210,000 workers to get a pay rise as real living wage increases

AROUND 210,000 workers across the UK will see their pay packets rise after increases to the real living wage were announced today.

Employees will see their hourly rate go up by 30p to £9.30, or by 20p to £10.75 if they work in London.

The increase applies to businesses who have signed up to the voluntary real living wage scheme, with rates set by the Living Wage Foundation.

These are separate to the national living wage and are based on what a full-time worker and their family needs to make ends meet, including costs of food, clothing and household bills.

The rate is payable to everyone over the age of 18 and is updated every year.

The Living Wage Foundation estimates around 6,000 employers are signed up to pay the real living wage.

What’s the difference between the real living wage and the national living wage?

THE real living wage is different to the national living wage – here’s what you need to know.

Real living wage

The real living wage is a voluntary rate of pay set by the Living Wage Foundation.

Based on their recommended minimal hourly rate, the real living wage is currently set at £9.30 or £10.75 if you work in London.

The rate is payable to anyone over the age of 18 and accounts for private rental costs, council tax, and the costs of food and public transport.

The rate is calculated every November and employers who have volunteered to pay the real living wage are committed to any increases.

One third of FTSE 100 companies are voluntarily signed up to the Living Wage Foundation.

National living wage 

The national living wage is the minimum amount of pay all employees aged over 25 are legally entitled to.

In April this year, the hourly national living wage increased by 38p to £8.21.

The first national minimum wage was set in 1998 by the Labour government before being re-branded to the national living wage in 2016.

If you're under 25, you'll get the national minimum wage which varies depending on your age or if you're an apprentice.

The breakdown is currently:

Age 21 to 24 – £7.70

Age 18 to 20 – £6.15

Under 18 – £4.35

Apprentice – £3.90

Big businesses who are already part of the programme include Ikea, ITV, Everton Football Club and Crystal Palace Football Club.

The Living Wage Foundation said the rates were now £1.09 higher than the hourly statutory minimum wage of £8.21 for adults aged 25 and over.

Workers will hear about the increases today although the new rates will be brought in over the next few months.

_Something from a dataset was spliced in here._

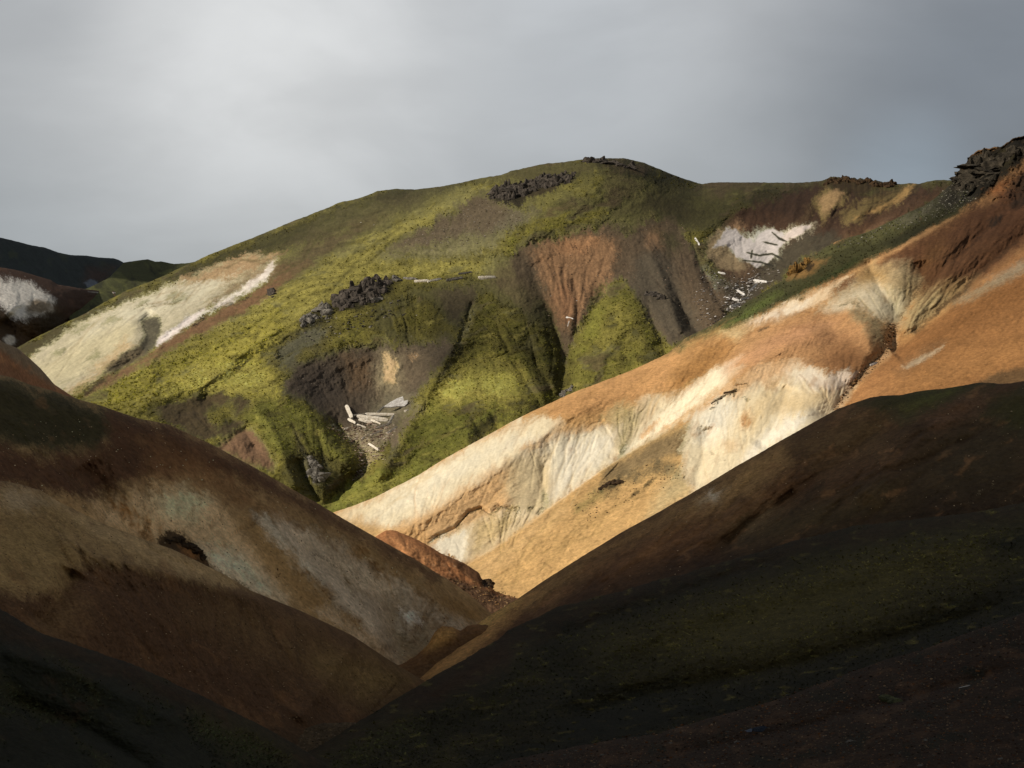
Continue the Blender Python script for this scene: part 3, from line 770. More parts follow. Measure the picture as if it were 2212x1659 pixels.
P_('b9b4ae', [(1540, 535), (1568, 492), (1590, 496), (1606, 510), (1628, 520), (1650, 498), (1672, 494), (1700, 512), (1690, 528), (1664, 562), (1634, 580), (1616, 566), (1590, 552), (1575, 532)], 2, 5, 0.95, 70, 3, 5)
P_('cbbfb2', [(1690, 512), (1716, 492), (1764, 481), (1748, 494), (1712, 514), (1694, 524)], 2, 4, 0.9, -35, 4, 5)
for q in ([(1612, 545), (1640, 552), (1668, 548), (1690, 560)], [(1668, 502), (1684, 516), (1700, 522)], [(1648, 522), (1680, 530)], [(1606, 562), (1640, 566), (1670, 574)], [(1625, 540), (1622, 560)]):
    a.line('2a2722', q, 4, 1.2, 2.0, 0.95)
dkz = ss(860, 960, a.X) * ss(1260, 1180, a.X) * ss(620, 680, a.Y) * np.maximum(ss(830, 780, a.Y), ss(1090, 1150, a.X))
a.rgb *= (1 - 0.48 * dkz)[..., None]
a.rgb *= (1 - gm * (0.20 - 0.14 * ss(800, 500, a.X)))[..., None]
a.vary(0.45, 6, -14, 2.0, 55, gm, 4, 0.85); a.vary(0.38, 6, 10, 1.3, 56, (1 - gm) * (1 - 0.75 * ss(0.22, 0.42, a.rgb.mean(-1))), 4, 0.85); a.vary(0.22, 8, -30, 6, 57, ss(0.22, 0.42, a.rgb.mean(-1)), 4, 0.7)
a.mottle('3a3818', 26, 0.15, 0.45, 0.6, -22, 2.0, seed=31, mask=gm); a.mottle('b0ac5c', 18, 0.2, 0.5, 0.22, -24, 3.0, seed=37, mask=gm)
a.mottle('5a4730', 40, 0.12, 0.5, 0.75, -26, 2.4, seed=41, mask=gm); a.mottle('504030', 55, -0.2, 0.25, 0.85, -20, 1.8, seed=44, mask=gm * ss(1000, 1200, a.X) * ss(620, 560, a.Y)); a.mottle('56452f', 50, 0.0, 0.4, 0.7, -25, 2.2, seed=45, mask=gm * ss(520, 470, a.Y + 0.15 * a.X - 60)); a.mottle('2e2c14', 14, 0.2, 0.55, 0.6, -20, 2.2, seed=43, mask=gm); a.mottle('4a4222', 34, 0.0, 0.5, 0.6, -10, 1.6, seed=47, mask=gm * ss(900, 1100, a.X))
a.vary(0.30, 9, -22, 2.6, 51, gm); a.vary(0.22, 7, -35, 3.0, 52, 1 - gm); a.vary(0.12, 3, 0, 1, 53)
a.bw = (0.55 + 0.75 * gm) * (1 - 0.75 * ss(0.22, 0.42, a.rgb.mean(-1)))
a.noise_relief(4.5, 34, octv=4, ang=-28, an=2.0, seed=61)
a.noise_relief(3.0, 9, gm, 6, -16, 1.8, False, 62, 0.78)
cl = ss(0.22, 0.42, a.rgb.mean(-1))
a.noise_relief(1.4, 6, (1 - gm) * (1 - 0.7 * cl), 6, -55, 1.5, True, 63, 0.78); a.noise_relief(0.9, 7, cl, 4, -30, 6, True, 68, 0.55)
lf = ss(1000, 700, a.X + 0.6 * (a.Y - 500))
a.noise_relief(1.9, 7, lf, 4, -27, 6, True, 65, 0.65); a.noise_relief(0.6, 5, (1 - lf) * (1 - 0.5 * gm), 4, 78, 4, True, 66, 0.6)
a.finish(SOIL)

# ================================================================ bright clay ridge
D_CREST = [(620, 1150), (720, 1107), (765, 1092), (803, 1077), (878, 1040), (903, 1027), (953, 995), (1053, 940), (1106, 911), (1156, 885), (1201, 865), (1246, 845), (1318, 818), (1371, 797), (1443, 763), (1481, 730), (1543, 700), (1581, 673), (1618, 650), (1659, 625), (1701, 600), (1712, 578), (1754, 553), (1784, 533), (1809, 520), (1871, 503), (1909, 485), (1934, 473), (1959, 460), (1996, 445), (2021, 428), (2046, 405), (2064, 391), (2079, 368), (2084, 358), (2094, 338), (2114, 324), (2131, 320), (2149, 319), (2171, 312), (2189, 299), (2212, 293), (2270, 270)]
D_BOT = [(620, 1260), (720, 1250), (900, 1290), (1015, 1340), (1118, 1370), (1270, 1280), (1401, 1200), (1586, 1090), (1734, 1010), (1846, 960), (1984, 930), (2270, 920)]
a = Hill('clay_ridge', D_CREST, D_BOT,
         [(2212, 293, 740), (2064, 391, 740), (1784, 533, 700), (1581, 673, 672), (1443, 763, 650), (1201, 865, 620), (953, 995, 592), (720, 1107, 575), (620, 1200, 560),
          (2212, 560, 640), (2212, 760, 570), (1984, 860, 555), (1809, 883, 560), (1900, 650, 640), (1700, 760, 615), (1600, 850, 590), (1400, 900, 605), (1250, 1000, 580), (1050, 1100, 560), (900, 1180, 550),
          (1586, 1010, 545), (1401, 1118, 530), (1270, 1194, 520), (1118, 1293, 508), (1000, 1330, 500), (2000, 500, 690), (2212, 900, 530)],
         620, 2260, 1.2, rnd=(16, 45), rough=0.6, fem=1.9, fall=112, tint=(1.0, 1.01, 0.84), seed=43,
         jag=lambda x: 5 * ss(2060, 2080, x) * fbm(x / 14, x * 0, 4, 17))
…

Living Wage Foundation director, Katherine Chapman, said: "In this time of uncertainty today's new living wage rates give a boost to hundreds of thousands of UK workers.

"Good businesses know that the real living wage means happier, healthier and more motivated workers, and that providing workers with financial security is not only the right thing to do, but has real business benefits."

The increase comes after research by KPMG recently revealed how 5.2 million jobs are still paying less than the real living wage.

According to the accounting agency, this is the same as 38 per cent of part-time jobs, compared to 12 per cent for full-time employees.

Northern Ireland was found to have the highest percentage of jobs paying below the living wage at 23 per cent, while South East England had the lowest at 15 per cent.

James Stewart, head of Brexit and industrial strategy at KPMG said: "We must ensure that part-time workers are not left behind – as these figures show well over a third are not benefiting from the real living wage."